A_s = M / (0.87 × f_y × z)

Where:

• M = Bending moment (N·mm)
• f_y = Yield strength of steel (N/mm²)
• z = Lever arm (approximately 0.87d, where d is the effective depth of the column)

Example Calculation: Assuming f_y = 415 N/mm² and an effective depth d = 400 mm:

A_s = (30 × 10^6) / (0.87 × 415 × 0.87 × 400) ≈ 119.54 mm²

2. Minimum Reinforcement Requirements: According to IS 456: 2000, the minimum area of tensile reinforcement should not be less than:

A_s_min = 0.12% × A_g

3. Distribution of Reinforcement: If significant bending moments are expected, additional reinforcement bars may be added to the tensile side of the column to enhance its resistance to these forces. The arrangement should be balanced with adequate ties/stirrups to prevent buckling.

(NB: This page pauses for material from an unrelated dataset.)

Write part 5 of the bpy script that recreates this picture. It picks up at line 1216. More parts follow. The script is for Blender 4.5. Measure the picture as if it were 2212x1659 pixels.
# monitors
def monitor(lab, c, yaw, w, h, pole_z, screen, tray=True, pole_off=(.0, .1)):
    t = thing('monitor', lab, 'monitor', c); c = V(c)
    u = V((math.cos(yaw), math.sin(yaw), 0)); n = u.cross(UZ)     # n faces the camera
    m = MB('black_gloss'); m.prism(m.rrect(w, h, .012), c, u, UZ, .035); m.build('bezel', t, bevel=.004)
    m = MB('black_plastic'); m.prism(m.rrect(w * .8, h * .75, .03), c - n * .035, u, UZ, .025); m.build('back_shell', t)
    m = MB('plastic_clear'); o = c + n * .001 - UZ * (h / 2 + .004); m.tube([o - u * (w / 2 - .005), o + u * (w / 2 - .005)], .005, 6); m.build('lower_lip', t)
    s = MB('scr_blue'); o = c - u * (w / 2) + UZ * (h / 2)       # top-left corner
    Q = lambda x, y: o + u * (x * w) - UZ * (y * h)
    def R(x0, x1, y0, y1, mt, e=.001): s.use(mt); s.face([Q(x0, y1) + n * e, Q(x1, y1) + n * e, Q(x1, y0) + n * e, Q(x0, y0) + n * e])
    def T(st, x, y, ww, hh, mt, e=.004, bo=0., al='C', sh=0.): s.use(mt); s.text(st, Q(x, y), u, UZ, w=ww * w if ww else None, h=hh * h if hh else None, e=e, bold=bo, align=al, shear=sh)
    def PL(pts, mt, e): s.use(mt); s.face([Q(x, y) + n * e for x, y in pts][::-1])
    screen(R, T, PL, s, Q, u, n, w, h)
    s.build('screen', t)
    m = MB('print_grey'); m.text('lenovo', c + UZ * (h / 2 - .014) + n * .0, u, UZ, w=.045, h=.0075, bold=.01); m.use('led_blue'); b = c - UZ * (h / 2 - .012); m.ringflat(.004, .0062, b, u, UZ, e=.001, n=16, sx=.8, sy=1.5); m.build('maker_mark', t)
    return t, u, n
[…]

2. Additional Considerations for Bending Moments

• Lateral Reinforcement (Stirrups/Ties): Stirrups provide lateral support for the main reinforcement and help prevent buckling under compression. They also help resist shear forces that may occur due to bending moments. The spacing and size of stirrups can be calculated based on the shear force acting on the column.
• Ductility in Seismic Design: In regions prone to seismic activity, columns must be designed with ductility in mind. This includes using higher reinforcement ratios, closely spaced stirrups, and possibly larger cross-sections to accommodate greater lateral forces without failure.
• Use of Concrete Grades: The grade of concrete used also influences the moment capacity of the column. Higher-grade concrete can provide better resistance to bending moments due to its higher compressive strength.